A Foundation of Respect and Reciprocity
At the heart of the Missouri Institute of River Civilization's ethics is the principle that the study of river civilizations must be conducted with and for the descendant communities whose ancestors created them. We recognize that for Native American nations, this history is not a distant academic subject but a living, painful, and sacred heritage. Therefore, we have built our research programs on a foundation of collaborative partnerships, governed by formal agreements that ensure tribal sovereignty, control over cultural patrimony, and direct benefit from the research process. These partnerships are not a procedural hurdle; they are the source of our most profound insights and the moral compass for all our work. We operate under the guiding tenet: 'Nothing About Us, Without Us.'
Models of Collaboration and Key Initiatives
Our collaborative model takes several forms, each tailored to the needs and protocols of specific tribal partners:
- Co-Stewardship of Archaeological Sites: For significant sites on public land, we establish joint management agreements. Tribal historic preservation officers (THPOs) are integral to planning excavations. Ceremonies are conducted before and after fieldwork. Findings are reported to tribal councils first, and decisions about the analysis and reburial of human remains and sacred objects are made exclusively by the tribes, in accordance with NAGPRA (Native American Graves Protection and Repatriation Act).
- Community-Based Participatory Research (CBPR): For broader research questions, we form advisory committees of tribal elders, knowledge-keepers, and youth. These committees help define research questions, review methodologies, and participate in interpretation. For example, our project on 'River Spirituality' is led jointly by institute anthropologists and tribal spiritual leaders, who guide interviews and the handling of sensitive information.
- Cultural Revitalization Projects: We provide technical and grant-writing support for tribal-led initiatives, such as language immersion programs that focus on riverine vocabulary, the revival of traditional pottery-making techniques using local clays, and the recording of oral histories about specific river places.
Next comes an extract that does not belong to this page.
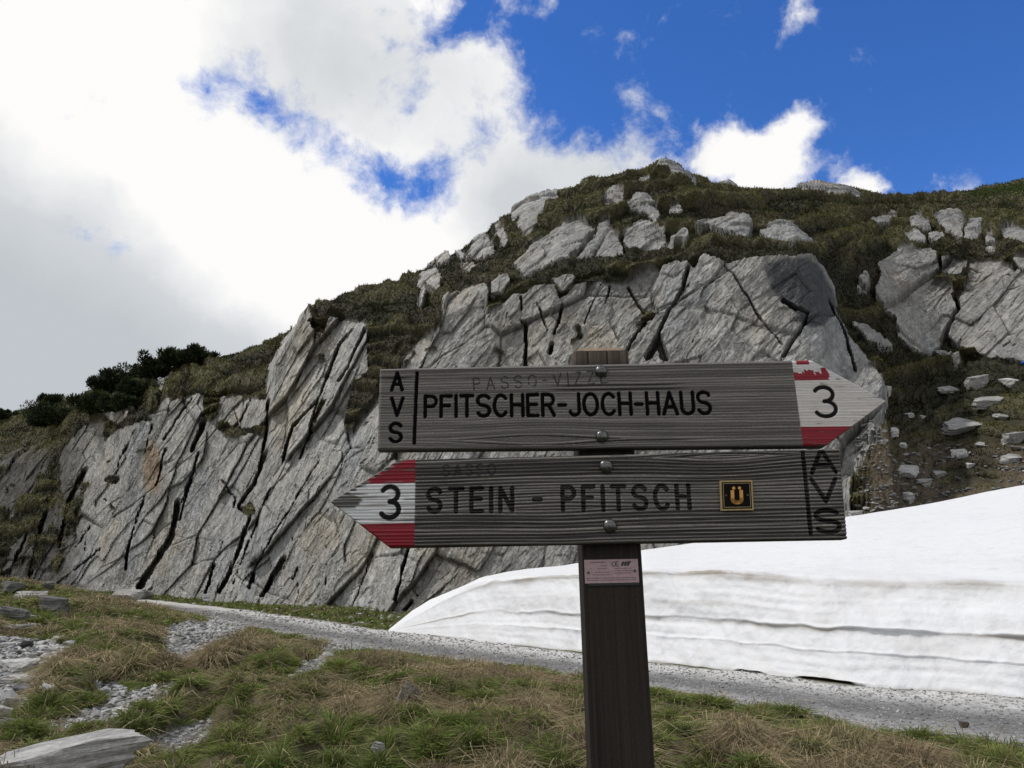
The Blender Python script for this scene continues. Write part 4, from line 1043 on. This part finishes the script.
def arc(cx, cy, rx, ry, a0, a1, n=14):
    a = np.radians(np.linspace(a0, a1, n)); return [(cx + rx * math.cos(q), cy + ry * math.sin(q)) for q in a]
def spath(w):
    return arc(w / 2, .755, w / 2, .245, 25, 180, 12)[:] + arc(w / 2, .755, w / 2, .245, 180, 250, 6)[1:] + arc(w / 2, .255, w / 2, .255, 75, 0, 6) + arc(w / 2, .255, w / 2, .255, 0, -158, 13)[1:]
GL = {
 'A': (.62, [[(0, 0), (.31, 1), (.62, 0)], [(.12, .33), (.50, .33)]]), 'V': (.62, [[(0, 1), (.31, 0), (.62, 1)]]),
 'S': (.54, [spath(.54)]), 'P': (.50, [[(0, 0), (0, 1), (.26, 1)] + arc(.26, .745, .24, .255, 90, -90, 12)[1:] + [(0, .49)]]),
 'F': (.46, [[(0, 0), (0, 1), (.46, 1)], [(0, .53), (.38, .53)]]), 'I': (.0, [[(0, 0), (0, 1)]]), 'T': (.54, [[(0, 1), (.54, 1)], [(.27, 1), (.27, 0)]]),
 'C': (.56, [arc(.30, .5, .30, .5, 42, 318, 24)]), 'H': (.52, [[(0, 0), (0, 1)], [(.52, 0), (.52, 1)], [(0, .52), (.52, .52)]]),
 'E': (.46, [[(.46, 1), (0, 1), (0, 0), (.46, 0)], [(0, .53), (.4, .53)]]), 'R': (.52, [[(0, 0), (0, 1), (.26, 1)] + arc(.26, .75, .24, .25, 90, -90, 12)[1:] + [(0, .5)], [(.28, .5), (.52, 0)]]),
 'J': (.40, [[(.40, 1), (.40, .22)] + arc(.19, .22, .21, .22, 0, -165, 10)]), 'O': (.62, [arc(.31, .5, .31, .5, 90, 450, 28)]),
 'U': (.54, [[(0, 1), (0, .27)] + arc(.27, .27, .27, .27, 180, 360, 14) + [(.54, 1)]]), 'Z': (.5, [[(0, 1), (.5, 1), (0, 0), (.5, 0)]]),
 'N': (.52, [[(0, 0), (0, 1), (.52, 0), (.52, 1)]]), '-': (.30, [[(0, .48), (.30, .48)]]), ' ': (.15, []),
 '3': (.56, [arc(.27, .755, .25, .245, 150, -90, 16) + arc(.27, .26, .28, .26, 90, -150, 18)[1:]])}
def text_segs(s, x0, z0, x1, z1, hgt, gap=.30, ws=1.0):
    """lay stroke letters along the line (x0,z0)-(x1,z1), cap height hgt; widths fit the line"""
    adv = [GL[c][0] * ws for c in s]; tot = sum(adv) * hgt
    gp = (math.hypot(x1 - x0, z1 - z0) - tot) / max(len(s) - 1, 1)
    ux, uz = (x1 - x0), (z1 - z0); L = math.hypot(ux, uz); ux /= L; uz /= L
    x = 0; out = []
    for c, a in zip(s, adv):
        for st in GL[c][1]: out.append([(x0 + ux * (x + p[0] * ws * hgt) - uz * p[1] * hgt, z0 + uz * (x + p[0] * ws * hgt) + ux * p[1] * hgt) for p in st])
        x += a * hgt + gp
    return out
def px_text(s, a, b, hpx, ws=1.0):
    (x0, z0), (x1, z1) = p2b(*a), p2b(*b)
    xa, za = p2b(a[0], a[1] - hpx); return text_segs(s, float(x0), float(z0), float(x1), float(z1), float(za - z0), ws=ws)
def px_glyph(c, cx, ytop, ybot, wpx):
    x0, z0 = p2b(cx - wpx / 2, ybot); x1, z1 = p2b(cx + wpx / 2, ytop); w = GL[c][0]
    return [[(float(x0 + (x1 - x0) * p[0] / w), float(z0 + (z1 - z0) * p[1])) for p in st] for st in GL[c][1]]
def px_line(pts): return [[tuple(float(v) for v in p2b(*p)) for p in pts]]
def seg_field(X, Z, strokes):
    d = np.full(X.shape, 9.0)
    for st in strokes:
        for (ax, az_), (bx, bz) in zip(st[:-1], st[1:]):
            m = .012
            k = (X > min(ax, bx) - m) & (X < max(ax, bx) + m) & (Z > min(az_, bz) - m) & (Z < max(az_, bz) + m)
            if not k.any(): continue
            x = X[k]; z = Z[k]; L = max((bx - ax) ** 2 + (bz - az_) ** 2, 1e-12)
            t = np.clip(((x - ax) * (bx - ax) + (z - az_) * (bz - az_)) / L, 0, 1)
            d[k] = np.minimum(d[k], np.hypot(x - ax - t * (bx - ax), z - az_ - t * (bz - az_)))
    return d
M_WOOD = mat_color_attr('weathered_wood', .88, 260.0, .22, .35, 420, .0012, .15)
M_PAINT = mat_color_attr('flaking_paint', .62, 200.0, .08, .2, 300, .0008, .3)
M_INK = mat_color_attr('black_routed_letters', .95, 300, .25, .2, 300, .001, .02)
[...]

- Digital Partnerships and Data Sovereignty: We are developing a tribally-controlled digital archive within our systems. Tribal partners can upload oral histories, photographs, and documents, control access permissions, and use our mapping tools to document culturally important sites without making their locations public, protecting them from looting or disturbance.
- Joint Educational and Employment Programs: We fund internships for tribal college students in our labs and field schools. We co-develop educational materials for tribal schools that accurately present their history. We also host annual gatherings where tribal scholars and institute researchers present work side-by-side.
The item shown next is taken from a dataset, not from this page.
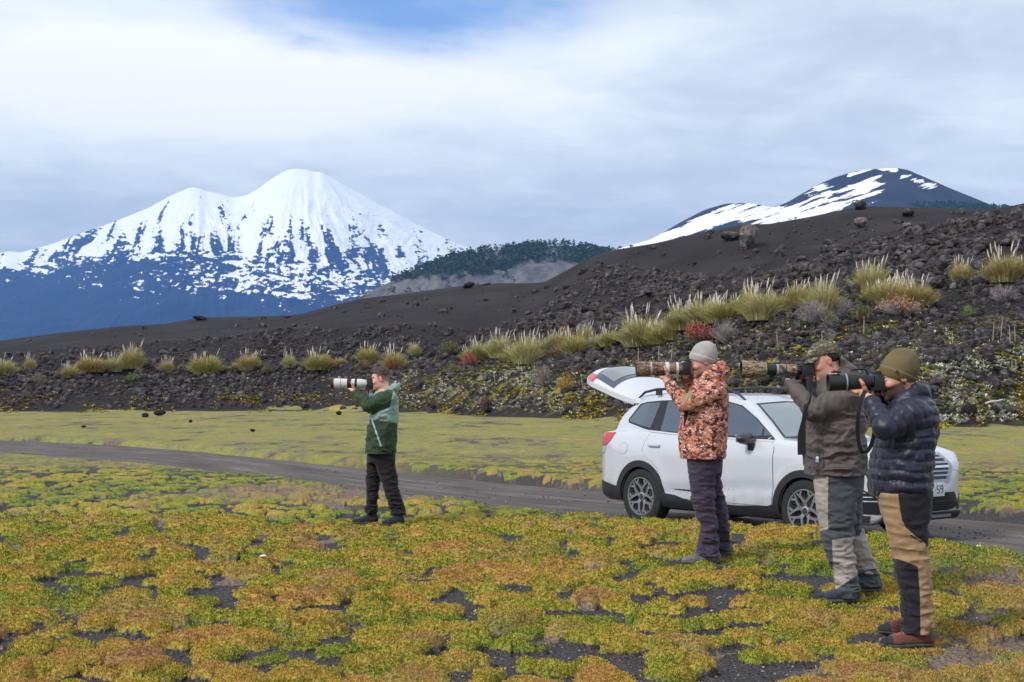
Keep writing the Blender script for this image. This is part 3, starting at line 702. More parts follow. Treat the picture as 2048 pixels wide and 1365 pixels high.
for k, (x, y, wd, mt, lab, sq) in enumerate(named):
    o = place_rock(x, y, wd*.95, rock_me[(k*3+1) % 8], sq*1.35, rnd.rand()*6, .1, mt)
    o.name = 'boulder' if wd > 28 else 'stone'
    tag(o, lab, 'rock')
def in_zone(x, y):
    """density of loose rock at a photo pixel: 0..1 and typical size in metres"""
    l2 = yl2(x); l1 = yl1(x); l3 = yl3(x); l4 = yl4(x); l0 = yl0(x)
    if y > l0-4: return 0, .15, 0
    if y > l1: return (.30 if x < 700 else .16), .22, 0
    if y > l2-6: return 1.0, (.23 if x < 1200 else .18), 0
    if x < 1040:
        if y > l3: return .62, .30, 1
        return .045*(1 if y > l4+4 else 0), .35, 1
    # right hand hill: loose blocks down its left flank and on the near ridge
    edge = np.interp(x, [1040, 1130, 1210, 1300, 1420, 1500, 1620, 1760, 1900, 2048], [650, 585, 530, 545, 560, 552, 530, 484, 446, 416])
    if y > edge: return (.75 if x < 1400 or x > 1560 else .55), (.34 if x < 1500 else .29), (2 if x < 1450 else 3)
    return .045, .40, 2
grp = [('lava rocks on the bank behind the moss flat', 'dark broken lava block in the rocky bank behind the moss flat'),
       ('lava rocks on the left slope above the bank', 'dark lava block on the ashy slope above the left rocky bank'),
       ('lava rocks down the flank of the ash hill', 'grey lava block on the left flank of the ash hill'),
       ('lava rocks on the near right ridge', 'grey lava block on the rocky ridge above the right hand tussocks')]
cand = []
while len(cand) < 17500:
    x = rnd.rand()*2400-180; y = 405+rnd.rand()*440
    if y < yl4(x)+3: continue
    d, sz, zn = in_zone(x, y)
    cl = .5+.9*vn(np.array([[x*.02, y*.045, zn*3.]]))[0]
    if rnd.rand() > d*min(1, max(.12, cl)): continue
    X, Yd, z = at(x, y)
    s_ = sz*(.35+1.15*rnd.rand()**4)
    cand.append((x, y, s_, zn, X, Yd, z, s_*F/Yd))
inview = sorted([c for c in cand if 5 < c[0] < 2043], key=lambda c: -c[7])
big = set(id(c) for c in inview[:275])
mb_i = 0
for c in inview[:275]:
    o = place_rock(c[0], c[1], c[7]*2.0, rock_me[rnd.randint(8)], .6+.5*rnd.rand(), rnd.rand()*6.28, .3)
    tag(o, grp[c[3]][1], 'rock', grp[c[3]][0])
bases = [rockshape(1, 30+k, .5, (1, .8, .75)) for k in range(14)]
VV = []; TT = []; nn = 0
for c in cand:
    if id(c) in big: continue
    V, Tn = bases[rnd.randint(14)]
    a = rnd.rand()*6.28; ca, sa = math.cos(a), math.sin(a); q = .7+.6*rnd.rand()
    W = np.stack([V[:, 0]*ca-V[:, 1]*sa, V[:, 0]*sa+V[:, 1]*ca, V[:, 2]*q], 1)*c[2]
    VV.append(W+np.array([c[4], c[5], c[6]+c[2]*.25])); TT.append(Tn+nn); nn += len(V)
o = mesh_np('rubble', np.concatenate(VV), np.concatenate(TT), m_rock, smooth=False)
tag(o, 'loose dark lava rubble over the bank and slopes', 'rubble', kind='stuff')
# ------------------------------------------------------------------ plants
def blades(n, h, spread, w, rng, droop=.5, seg=4, lean=.0, base=.25):
    a = rng.rand(n)*2*np.pi; r0 = rng.rand(n)**.5*spread*base; L_ = h*(.55+.45*rng.rand(n)); out = spread*(.15+.85*rng.rand(n)**.8)
    s_ = np.linspace(0, 1, seg+1)
    rr = r0[:, None]+out[:, None]*(s_**1.6)[None]*1.0
    zz = L_[:, None]*(s_[None]-droop*(out/spread)[:, None]*s_[None]**3*.9)
    cx = rr*np.cos(a)[:, None]+lean*h*s_[None]**2; cy = rr*np.sin(a)[:, None]
    ww = w*(1-s_**2*.9)[None]*(.6+.8*rng.rand(n))[:, None]; ta = a+rng.randn(n)*.9+np.pi/2
    dx = np.cos(ta)[:, None]*ww; dy = np.sin(ta)[:, None]*ww
    A = np.stack([cx-dx, cy-dy, zz], 2); B = np.stack([cx+dx, cy+dy, zz], 2)
    V = np.stack([A, B], 2).reshape(-1, 3)
    i = (np.arange(n)[:, None]*(seg+1)+np.arange(seg)[None]).ravel()*2
    return V, np.stack([i, i+1, i+3, i+2], 1)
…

These collaborations require time, humility, and a willingness to share power and credit. They move at the speed of trust, which we prioritize over the speed of publication.
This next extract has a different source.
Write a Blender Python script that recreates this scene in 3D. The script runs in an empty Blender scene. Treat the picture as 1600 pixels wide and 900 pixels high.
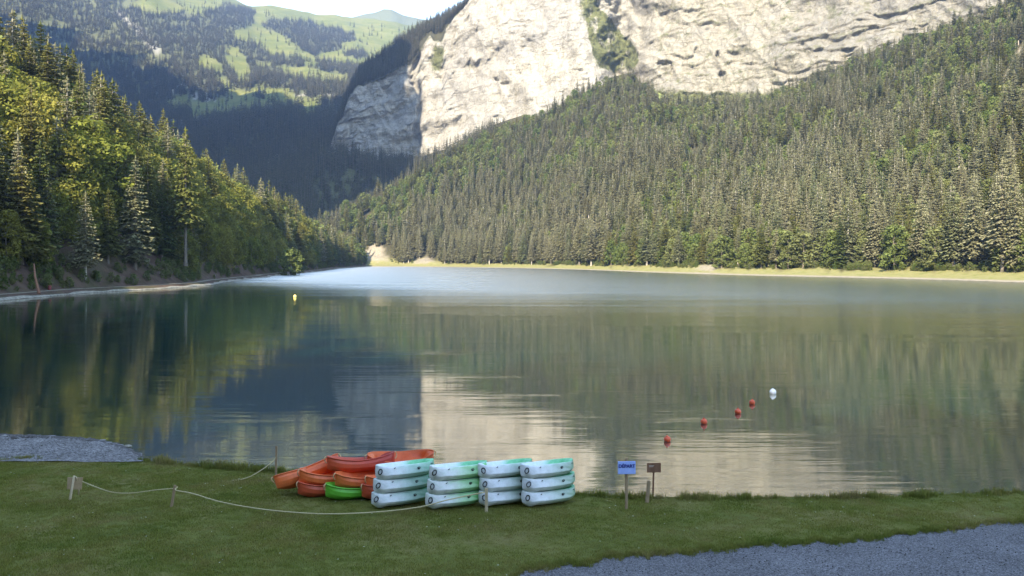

Benefits and Transformative Outcomes
The benefits of this approach are mutual and transformative. For tribal communities, it means reclaiming narrative authority over their own history, gaining access to resources for cultural strengthening, and ensuring that research on their ancestors is conducted respectfully and brings tangible benefits. For the institute and the academic world, the partnerships yield more accurate and nuanced understandings. Tribal knowledge corrects misinterpretations in historical documents, provides context for archaeological finds that outsiders might miss, and offers ethical frameworks for engaging with the sacred.
For instance, a collaborative excavation at a Mandan village site proceeded only after ceremonies and with the constant presence of tribal monitors. Their insights helped identify the function of obscure features as ceremonial sweat lodges, something non-Native archaeologists might have misclassified. The resulting publications are co-authored, and a significant portion of the funding goes directly to the tribe's historic preservation office. All culturally sensitive knowledge is kept within the tribal community per their protocols.
These partnerships are the soul of the Missouri Institute. They remind us daily that we are not simply studying a dead past, but engaging with living cultures that have endured incredible adversity while maintaining a deep, unbroken connection to the river. Our work is accountable to them. This ethical commitment ensures that our scholarship is not an extractive colonial exercise but a respectful dialogue, a form of reconciliation, and a shared journey toward healing and understanding. It is through these partnerships that the institute truly fulfills its mission to be a steward not only of information, but of relationships, honoring the first river civilizations by working in true partnership with their descendants.